Data segment:
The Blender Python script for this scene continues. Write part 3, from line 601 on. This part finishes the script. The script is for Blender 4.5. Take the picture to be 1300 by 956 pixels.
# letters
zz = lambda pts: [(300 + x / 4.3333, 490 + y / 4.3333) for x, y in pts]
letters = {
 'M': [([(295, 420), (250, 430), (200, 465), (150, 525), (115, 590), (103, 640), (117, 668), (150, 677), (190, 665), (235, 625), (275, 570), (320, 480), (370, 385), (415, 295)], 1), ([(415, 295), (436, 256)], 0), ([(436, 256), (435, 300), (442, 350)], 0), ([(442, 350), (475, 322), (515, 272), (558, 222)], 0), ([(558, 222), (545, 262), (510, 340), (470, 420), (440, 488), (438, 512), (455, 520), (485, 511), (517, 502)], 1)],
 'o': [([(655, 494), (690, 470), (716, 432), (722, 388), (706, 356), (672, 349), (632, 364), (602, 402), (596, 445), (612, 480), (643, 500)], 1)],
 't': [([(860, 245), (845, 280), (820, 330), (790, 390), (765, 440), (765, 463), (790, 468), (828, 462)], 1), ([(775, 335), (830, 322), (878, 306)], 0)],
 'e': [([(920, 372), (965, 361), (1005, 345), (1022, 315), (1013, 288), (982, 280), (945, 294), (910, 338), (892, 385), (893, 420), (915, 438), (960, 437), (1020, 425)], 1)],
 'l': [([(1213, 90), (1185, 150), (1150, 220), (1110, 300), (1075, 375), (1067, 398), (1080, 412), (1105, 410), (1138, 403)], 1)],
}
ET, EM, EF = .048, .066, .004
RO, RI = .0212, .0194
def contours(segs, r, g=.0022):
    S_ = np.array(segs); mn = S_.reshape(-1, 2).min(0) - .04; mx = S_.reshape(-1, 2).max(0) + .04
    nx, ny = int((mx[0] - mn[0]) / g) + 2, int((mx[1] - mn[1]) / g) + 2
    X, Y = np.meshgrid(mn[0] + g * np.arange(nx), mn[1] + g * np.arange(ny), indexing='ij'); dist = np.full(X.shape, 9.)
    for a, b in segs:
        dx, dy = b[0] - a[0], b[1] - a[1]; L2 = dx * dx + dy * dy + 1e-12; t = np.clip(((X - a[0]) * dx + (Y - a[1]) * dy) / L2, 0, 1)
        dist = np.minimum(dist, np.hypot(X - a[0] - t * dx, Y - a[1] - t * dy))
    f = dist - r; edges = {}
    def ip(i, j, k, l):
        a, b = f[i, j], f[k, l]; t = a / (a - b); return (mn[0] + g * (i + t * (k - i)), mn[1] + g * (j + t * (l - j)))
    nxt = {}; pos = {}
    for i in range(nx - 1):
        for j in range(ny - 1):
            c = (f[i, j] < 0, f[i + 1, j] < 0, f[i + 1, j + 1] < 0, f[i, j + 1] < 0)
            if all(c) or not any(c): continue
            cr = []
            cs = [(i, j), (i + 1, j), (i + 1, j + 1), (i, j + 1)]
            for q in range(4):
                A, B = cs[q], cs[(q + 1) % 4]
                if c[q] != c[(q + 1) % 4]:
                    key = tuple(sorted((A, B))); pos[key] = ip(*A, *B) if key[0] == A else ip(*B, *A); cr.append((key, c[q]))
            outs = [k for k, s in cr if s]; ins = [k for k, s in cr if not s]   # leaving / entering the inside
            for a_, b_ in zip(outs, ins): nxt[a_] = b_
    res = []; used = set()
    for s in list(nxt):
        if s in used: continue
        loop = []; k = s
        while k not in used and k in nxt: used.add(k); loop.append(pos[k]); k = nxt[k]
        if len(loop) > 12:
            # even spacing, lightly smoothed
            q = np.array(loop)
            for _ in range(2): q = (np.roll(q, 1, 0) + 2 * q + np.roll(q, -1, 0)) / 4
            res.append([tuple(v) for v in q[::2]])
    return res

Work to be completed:
Output the listing above exactly as it appears.

Expected answer:
The Blender Python script for this scene continues. Write part 3, from line 601 on. This part finishes the script. The script is for Blender 4.5. Take the picture to be 1300 by 956 pixels.
# letters
zz = lambda pts: [(300 + x / 4.3333, 490 + y / 4.3333) for x, y in pts]
letters = {
 'M': [([(295, 420), (250, 430), (200, 465), (150, 525), (115, 590), (103, 640), (117, 668), (150, 677), (190, 665), (235, 625), (275, 570), (320, 480), (370, 385), (415, 295)], 1), ([(415, 295), (436, 256)], 0), ([(436, 256), (435, 300), (442, 350)], 0), ([(442, 350), (475, 322), (515, 272), (558, 222)], 0), ([(558, 222), (545, 262), (510, 340), (470, 420), (440, 488), (438, 512), (455, 520), (485, 511), (517, 502)], 1)],
 'o': [([(655, 494), (690, 470), (716, 432), (722, 388), (706, 356), (672, 349), (632, 364), (602, 402), (596, 445), (612, 480), (643, 500)], 1)],
 't': [([(860, 245), (845, 280), (820, 330), (790, 390), (765, 440), (765, 463), (790, 468), (828, 462)], 1), ([(775, 335), (830, 322), (878, 306)], 0)],
 'e': [([(920, 372), (965, 361), (1005, 345), (1022, 315), (1013, 288), (982, 280), (945, 294), (910, 338), (892, 385), (893, 420), (915, 438), (960, 437), (1020, 425)], 1)],
 'l': [([(1213, 90), (1185, 150), (1150, 220), (1110, 300), (1075, 375), (1067, 398), (1080, 412), (1105, 410), (1138, 403)], 1)],
}
ET, EM, EF = .048, .066, .004
RO, RI = .0212, .0194
def contours(segs, r, g=.0022):
    S_ = np.array(segs); mn = S_.reshape(-1, 2).min(0) - .04; mx = S_.reshape(-1, 2).max(0) + .04
    nx, ny = int((mx[0] - mn[0]) / g) + 2, int((mx[1] - mn[1]) / g) + 2
    X, Y = np.meshgrid(mn[0] + g * np.arange(nx), mn[1] + g * np.arange(ny), indexing='ij'); dist = np.full(X.shape, 9.)
    for a, b in segs:
        dx, dy = b[0] - a[0], b[1] - a[1]; L2 = dx * dx + dy * dy + 1e-12; t = np.clip(((X - a[0]) * dx + (Y - a[1]) * dy) / L2, 0, 1)
        dist = np.minimum(dist, np.hypot(X - a[0] - t * dx, Y - a[1] - t * dy))
    f = dist - r; edges = {}
    def ip(i, j, k, l):
        a, b = f[i, j], f[k, l]; t = a / (a - b); return (mn[0] + g * (i + t * (k - i)), mn[1] + g * (j + t * (l - j)))
    nxt = {}; pos = {}
    for i in range(nx - 1):
        for j in range(ny - 1):
            c = (f[i, j] < 0, f[i + 1, j] < 0, f[i + 1, j + 1] < 0, f[i, j + 1] < 0)
            if all(c) or not any(c): continue
            cr = []
            cs = [(i, j), (i + 1, j), (i + 1, j + 1), (i, j + 1)]
            for q in range(4):
                A, B = cs[q], cs[(q + 1) % 4]
                if c[q] != c[(q + 1) % 4]:
                    key = tuple(sorted((A, B))); pos[key] = ip(*A, *B) if key[0] == A else ip(*B, *A); cr.append((key, c[q]))
            outs = [k for k, s in cr if s]; ins = [k for k, s in cr if not s]   # leaving / entering the inside
            for a_, b_ in zip(outs, ins): nxt[a_] = b_
    res = []; used = set()
    for s in list(nxt):
        if s in used: continue
        loop = []; k = s
        while k not in used and k in nxt: used.add(k); loop.append(pos[k]); k = nxt[k]
        if len(loop) > 12:
            # even spacing, lightly smoothed
            q = np.array(loop)
            for _ in range(2): q = (np.roll(q, 1, 0) + 2 * q + np.roll(q, -1, 0)) / 4
            res.append([tuple(v) for v in q[::2]])
    return res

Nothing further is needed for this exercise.